こんな企画展が開催中です。
東京での初の紙絵展で、この時から「切絵」「切紙絵」などと言われていた智恵子の作品が、光太郎の発案により「紙絵」の呼称で統一されることになりました。
夏目漱石の美術世界展
2013年5月14日(火)~7月7日 東京芸術大学 大学美術館
近代日本を代表する文豪、また国民作家として知られる夏目漱石(1867~1916)。この度の展覧会は、その漱石の美術世界に焦点をあてるものです。 漱石が日本美術やイギリス美術に造詣が深く、作品のなかにもしばしば言及されていることは多くの研究者が指摘するところですが、実際に関連する美術作品を展示して漱石がもっていたイメージを視覚的に読み解いていく機会はほとんどありませんでした。 この展覧会では、漱石の文学作品や美術批評に登場する画家、作品を可能なかぎり集めてみることを試みます。 私たちは、伊藤若冲、渡辺崋山、ターナー、ミレイ、青木繁、黒田清輝、横山大観といった古今東西の画家たちの作品を、漱石の眼を通して見直してみることになるでしょう。

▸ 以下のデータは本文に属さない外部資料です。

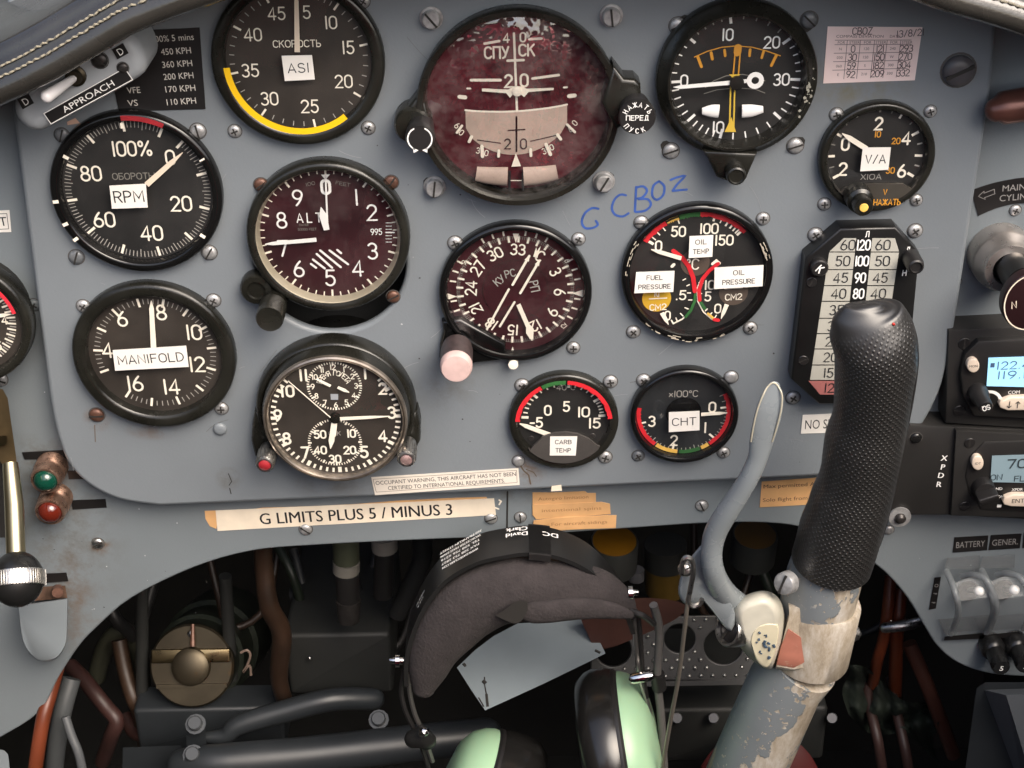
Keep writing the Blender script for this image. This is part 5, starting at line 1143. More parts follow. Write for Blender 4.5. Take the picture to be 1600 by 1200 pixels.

また、漱石の美術世界は自身が好んで描いた南画山水にも表れています。 漢詩の優れた素養を背景に描かれた文字通りの文人画に、彼の理想の境地を探ります。 本展ではさらに、漱石の美術世界をその周辺へと広げ、親交のあった浅井忠、橋口五葉らの作品を紹介するとともに、彼らがかかわった漱石作品の装幀や挿絵なども紹介します。 当時流行したアール・ヌーヴォーが取り入れられたブックデザインは、デザイン史のうえでも見過ごせません。
漱石ファン待望の夢の展覧会が、今、現実のものとなります。
(チラシより)
過日このブログでご紹介した雑誌『芸術新潮』の今月号が、この企画展とリンクしています。

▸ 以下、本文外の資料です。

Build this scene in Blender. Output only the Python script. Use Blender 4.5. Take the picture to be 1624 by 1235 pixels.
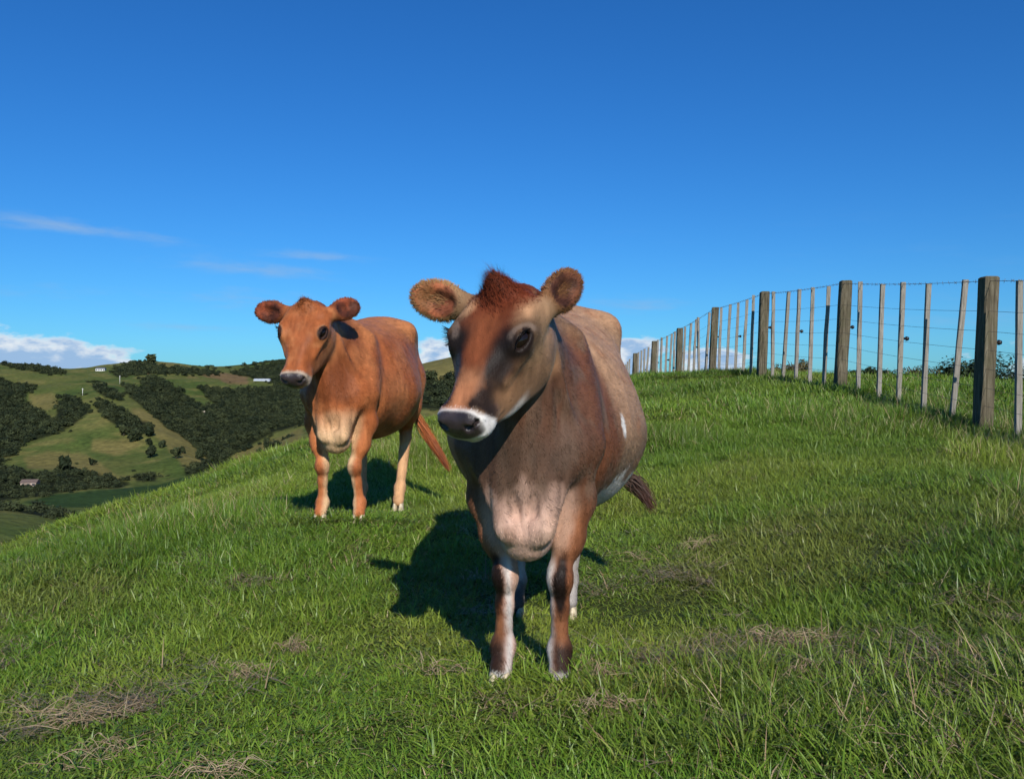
import bpy, math, random
import numpy as np

# ------------------------------------------------------------------ camera, sky, sun, exposure
for _o in list(bpy.data.objects):
    bpy.data.objects.remove(_o)
SC = bpy.context.scene
COL = SC.collection
R = math.radians
F = 1378.0                       # focal length in photograph pixels (1624 wide)
CX, CY = 812.0, 617.5

cam_d = bpy.data.cameras.new('camera')
cam = bpy.data.objects.new('camera', cam_d)
COL.objects.link(cam)
cam.location = (0, 0, 0)
cam.rotation_euler = (R(90), 0, 0)
cam_d.sensor_width = 36.0
cam_d.lens = 36.0 * F / 1624.0
cam_d.clip_start = 0.05
cam_d.clip_end = 12000
SC.camera = cam

SUN_EL = R(31.0)
SUN_AZ = R(167.0)                # clockwise from +Y: behind the camera, a little to the right
SUN_STRENGTH = 5.0
SKY_STRENGTH = 0.079

world = bpy.data.worlds.new('World')
SC.world = world
world.use_nodes = True


class NT:
    """tiny helper for building shader trees"""
    def __init__(s, tree):
        s.t = tree
    def n(s, typ, **kw):
        nd = s.t.nodes.new(typ)
        for k, v in kw.items():
            setattr(nd, k, v)
        return nd
    def link(s, a, b):
        s.t.links.new(a, b)
    def put(s, sock, v):
        if hasattr(v, 'is_linked') or isinstance(v, bpy.types.NodeSocket):
            s.t.links.new(v, sock)
        else:
            sock.default_value = v
    def m(s, op, a, b=None, c=None, clamp=False):
        nd = s.t.nodes.new('ShaderNodeMath')
        nd.operation = op
        nd.use_clamp = clamp
        s.put(nd.inputs[0], a)
        if b is not None: s.put(nd.inputs[1], b)
        if c is not None: s.put(nd.inputs[2], c)
        return nd.outputs[0]
    def mix(s, f, a, b, typ='MIX'):
        nd = s.t.nodes.new('ShaderNodeMix')
        nd.data_type = 'RGBA'
        nd.blend_type = typ
        s.put(nd.inputs[0], f)
        for i, v in ((6, a), (7, b)):
            if isinstance(v, (tuple, list)) and len(v) == 3: v = (*v, 1)
            s.put(nd.inputs[i], v)
        return nd.outputs[2]
    def ramp(s, f, stops, interp='LINEAR'):
        nd = s.t.nodes.new('ShaderNodeValToRGB')
        cr = nd.color_ramp
        cr.interpolation = interp
        while len(cr.elements) < len(stops): cr.elements.new(0.5)
        for e, (p, c) in zip(cr.elements, stops):
            e.position = p
            e.color = (*c, 1) if len(c) == 3 else c
        s.put(nd.inputs[0], f)
        return nd.outputs[0]
    def noise(s, vec, scale, detail=4, rough=.55, dist=0.0, out=0):
        nd = s.t.nodes.new('ShaderNodeTexNoise')
        if vec is not None: s.link(vec, nd.inputs['Vector'])
        nd.inputs['Scale'].default_value = scale
        nd.inputs['Detail'].default_value = detail
        nd.inputs['Roughness'].default_value = rough
        nd.inputs['Distortion'].default_value = dist
        return nd.outputs[out]
    def maprange(s, v, a, b, c=0., d=1., smooth=False):
        nd = s.t.nodes.new('ShaderNodeMapRange')
        if smooth: nd.interpolation_type = 'SMOOTHSTEP'
        s.put(nd.inputs[0], v)
        for i, x in enumerate((a, b, c, d)): s.put(nd.inputs[1 + i], x)
        return nd.outputs[0]
    def vec(s, x, y, z):
        nd = s.t.nodes.new('ShaderNodeCombineXYZ')
        for i, v in enumerate((x, y, z)): s.put(nd.inputs[i], v)
        return nd.outputs[0]


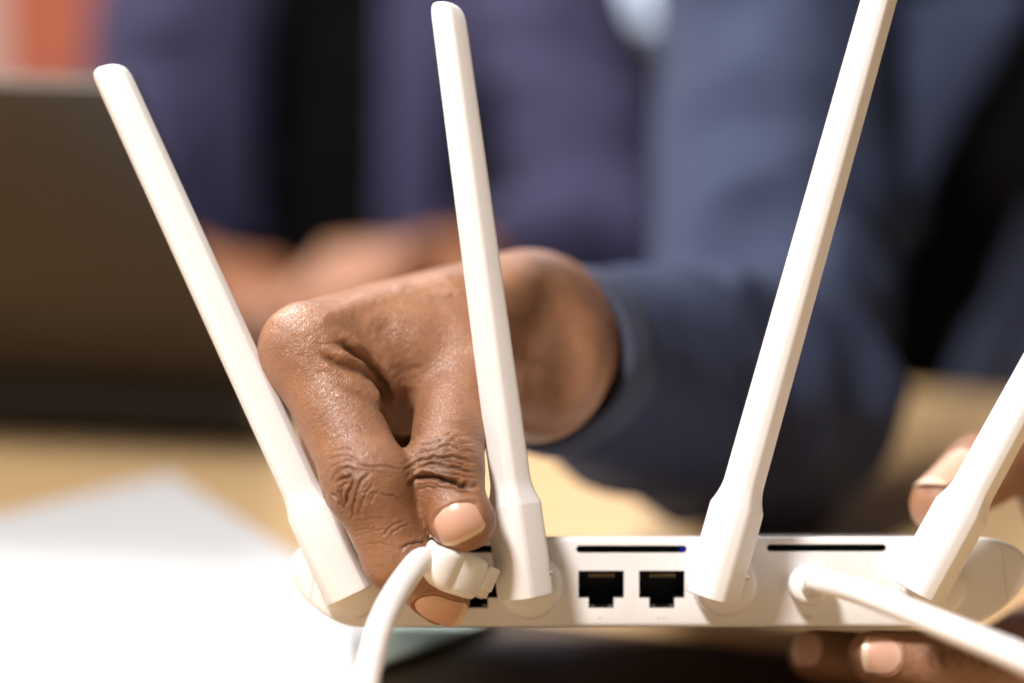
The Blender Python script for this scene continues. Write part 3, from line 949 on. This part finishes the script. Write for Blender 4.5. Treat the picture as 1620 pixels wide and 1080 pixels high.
FOLDS = [
 # folded rolls beside the index knuckle
 ([(534, 540), (546, 545), (558, 555), (577, 569), (595, 591), (607, 610), (620, 640)], 8, 0.85, 1.7, 0.55, 0.75),
 ([(506, 557), (520, 565), (533, 573), (557, 583), (573, 591), (589, 604), (605, 626), (614, 642)], 5, 0.75, 1.1, 0.45, 0.6),
 ([(538, 607), (556, 615), (573, 623), (588, 633), (602, 647), (617, 664)], 3, 0.6, 0.6, 0.3, 0.6),
 ([(590, 512), (608, 522), (624, 536), (638, 556), (645, 582), (645, 610)], 20, 3.2, 1.3, 0.15, 0.0),
 ([(500, 541), (514, 545), (528, 543), (540, 546)], 0, 0.4, 0.25, 0.2, 0.2),
 # thumb joint
 ([(650, 763), (660, 756), (674, 752), (693, 754), (717, 760), (739, 767), (754, 771)], -8, 0.62, 1.7, 0.95, 0.35),
 ([(662, 742), (674, 735), (693, 733), (715, 739), (739, 744), (754, 748)], -8, 0.36, 0.65, 0.8, 0.35),
 ([(641, 743), (652, 734), (665, 728), (689, 723), (717, 721), (739, 728), (754, 733)], -8, 0.40, 0.7, 0.7, 0.35),
 ([(645, 727), (658, 717), (684, 710), (711, 704), (735, 712), (753, 717)], -8, 0.34, 0.45, 0.55, 0.3),
 ([(652, 713), (665, 706), (698, 697), (730, 699), (753, 704)], -8, 0.3, 0.32, 0.45, 0.25),
 ([(660, 702), (674, 695), (711, 688), (739, 690)], -7, 0.3, 0.25, 0.35, 0.2),
 ([(655, 777), (665, 771), (693, 769), (730, 775), (750, 780)], -9, 0.3, 0.35, 0.6, 0.3),
 ([(676, 763), (700, 764), (728, 769), (748, 775)], -9, 0.28, 0.3, 0.6, 0.2),
 ([(676, 745), (690, 744), (708, 747), (730, 752), (750, 757)], -9, 0.28, 0.35, 0.7, 0.2),
 ([(668, 727), (690, 728), (716, 731), (742, 738)], -9, 0.25, 0.25, 0.6, 0.2),
 ([(645, 765), (652, 757), (655, 748), (660, 741)], -8, 0.35, 0.4, 0.45, 0.2),
 # index middle joint
 ([(522, 768), (525, 757), (532, 747), (540, 740), (549, 738), (560, 742), (566, 748)], -14, 0.34, 0.55, 0.6, 0.45),
 ([(534, 768), (537, 758), (545, 752), (554, 752), (559, 758), (557, 768), (552, 779), (548, 793), (544, 808)], -14, 0.36, 0.8, 0.75, 0.5),
 ([(533, 782), (537, 771), (544, 765), (550, 764)], -14, 0.3, 0.6, 0.65, 0.45),
 ([(524, 778), (530, 785), (536, 792), (540, 803)], -13, 0.34, 0.65, 0.65, 0.45),
 ([(542, 770), (540, 781), (543, 791), (540, 799)], -14, 0.3, 0.65, 0.65, 0.45),
 ([(587, 746), (574, 760), (567, 775), (563, 793), (558, 808), (556, 822)], -14, 0.34, 0.55, 0.6, 0.4),
 ([(594, 760), (581, 776), (573, 795), (567, 816)], -14, 0.28, 0.35, 0.45, 0.3),
 ([(604, 770), (592, 785), (584, 800), (578, 822)], -14, 0.26, 0.25, 0.35, 0.25),
 ([(562, 776), (585, 777), (606, 780), (640, 789)], -13, 0.24, 0.3, 0.45, 0.2),
 ([(560, 729), (580, 734), (604, 736), (636, 741)], -13, 0.3, 0.4, 0.45, 0.25),
 ([(556, 741), (575, 744), (592, 743), (612, 747)], -14, 0.26, 0.32, 0.4, 0.25),
 ([(518, 742), (534, 733), (548, 727), (564, 730)], -13, 0.3, 0.35, 0.4, 0.25),
 ([(514, 730), (532, 722), (550, 720), (572, 727)], -13, 0.28, 0.3, 0.35, 0.25),
 ([(510, 716), (526, 710), (546, 709), (570, 716)], -12, 0.26, 0.25, 0.3, 0.2),
 # index end joint
 ([(604, 848), (614, 836), (625, 828), (642, 822)], -10, 0.28, 0.35, 0.4, 0.25),
 ([(617, 848), (627, 837), (637, 830), (650, 827)], -10, 0.26, 0.32, 0.35, 0.25),
 ([(634, 867), (648, 859), (660, 856), (674, 856)], -8, 0.45, 0.6, 0.5, 0.35),
 ([(556, 842), (580, 836), (604, 837), (624, 840)], -12, 0.22, 0.2, 0.3, 0.15),
 ([(560, 824), (590, 818), (614, 819)], -13, 0.22, 0.2, 0.25, 0.15),
 ([(575, 862), (598, 858), (620, 862)], -11, 0.22, 0.2, 0.25, 0.15),
 # tendons and a vein under the skin of the back of the hand
 ([(490, 528), (560, 488), (650, 452), (760, 428)], 30, 2.6, -0.7, 0.0, 0.0),
 ([(560, 470), (620, 452), (680, 470), (740, 462)], 30, 1.1, -0.35, 0.0, 0.0),
 ([(738, 556), (780, 560), (830, 575), (870, 590)], 30, 2.4, -0.7, 0.0, 0.0),
]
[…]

「序章 「吾輩」が見た漱石と美術」「第1 章 漱石文学と西洋美術」「第2 章 漱石文学と古美術」「第3 章 文学作品と美術 『草枕』『三四郎』『それから』『門』」「第4章 漱石と同時代美術」「第5 章 親交「」の画家たち」「第6 章 漱石自筆の作品」「第7 章 装幀と挿画」という筋立てで、古今東西のさまざまな作品が並んでいます。

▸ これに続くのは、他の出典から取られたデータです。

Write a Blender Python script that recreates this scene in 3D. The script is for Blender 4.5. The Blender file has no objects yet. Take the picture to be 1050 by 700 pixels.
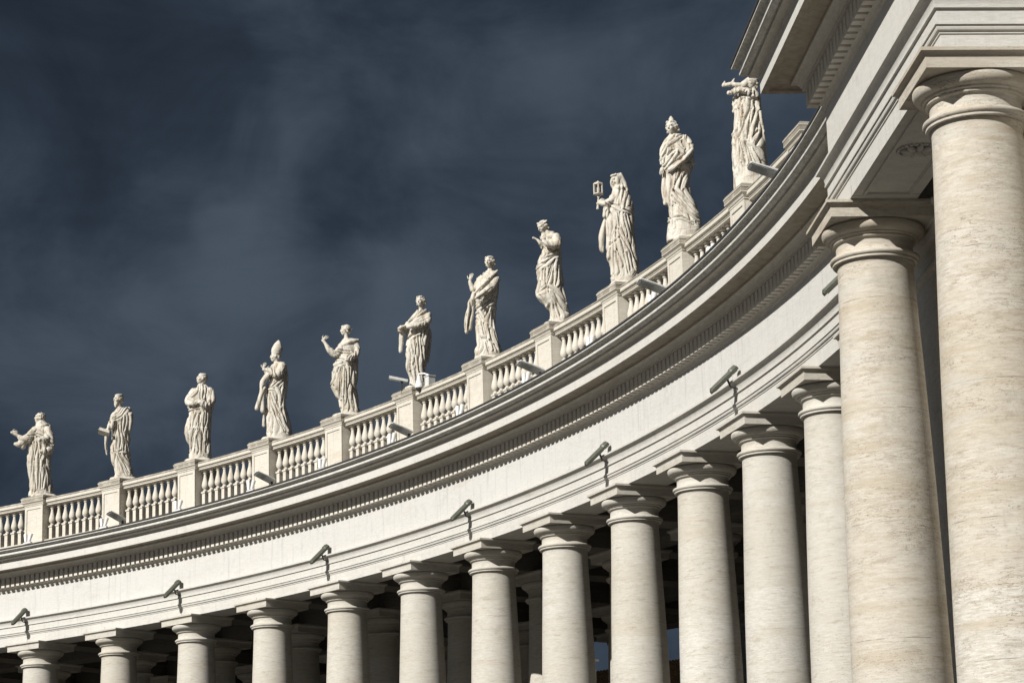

光太郎とも縁の深かった作家の作品も数多く出品されています。荻原守衛、岡本一平、南薫造、岸田劉生、斎藤与里、石井柏亭などなど。光太郎の作品が出ていないのは残念です。
漱石は自作の中にさまざまな美術作品をモチーフとして効果的に使っていること、また、津田青楓ら同時代の画家と親交があったこと、そして橋口五葉による自作の装丁が非常にすばらしいこと、さらに「文展と芸術」という有名な美術批評を書いていることなど、美術にも造詣が深いというのが定評です。
絵画などの漱石自身の作品も残っています。しかしこちらは漱石の孫である夏目房之介氏によれば「相当にレベルが低いといわざるをえない」。『芸術新潮』ではむちゃくちゃな遠近法や、むやみに色を塗って破綻している点などを酷評しています。しかし、そこには孫としての暖かな眼差しもまぶしてありますが。
一昨日、NHKEテレで放映された「日曜美術館」も、「絵で読み解く夏目漱石」と題してこの企画展にリンクした内容でした。ちなみに同番組とセットで放映される「アートシーン」では、先月のこのブログでご紹介しました中村好文氏の「小屋においでよ!」展が紹介されました。こちら、明日、行ってくるつもりです。
ところで評論「文展と芸術」について、光太郎が承服できかねる旨を発言し、漱石に噛みつきました。今回の企画展でも、『芸術新潮』でも、「日曜美術館」でもその点に触れられていないのが残念でした。明日はその辺りを書いてみようと思っています。
【今日は何の日・光太郎】 6月4日
昭和26年(1951)の今日、銀座資生堂ギャラリーで「高村智恵子紙絵展覧会」が開幕しました。
東京での初の紙絵展で、この時から「切絵」「切紙絵」などと言われていた智恵子の作品が、光太郎の発案により「紙絵」の呼称で統一されることになりました。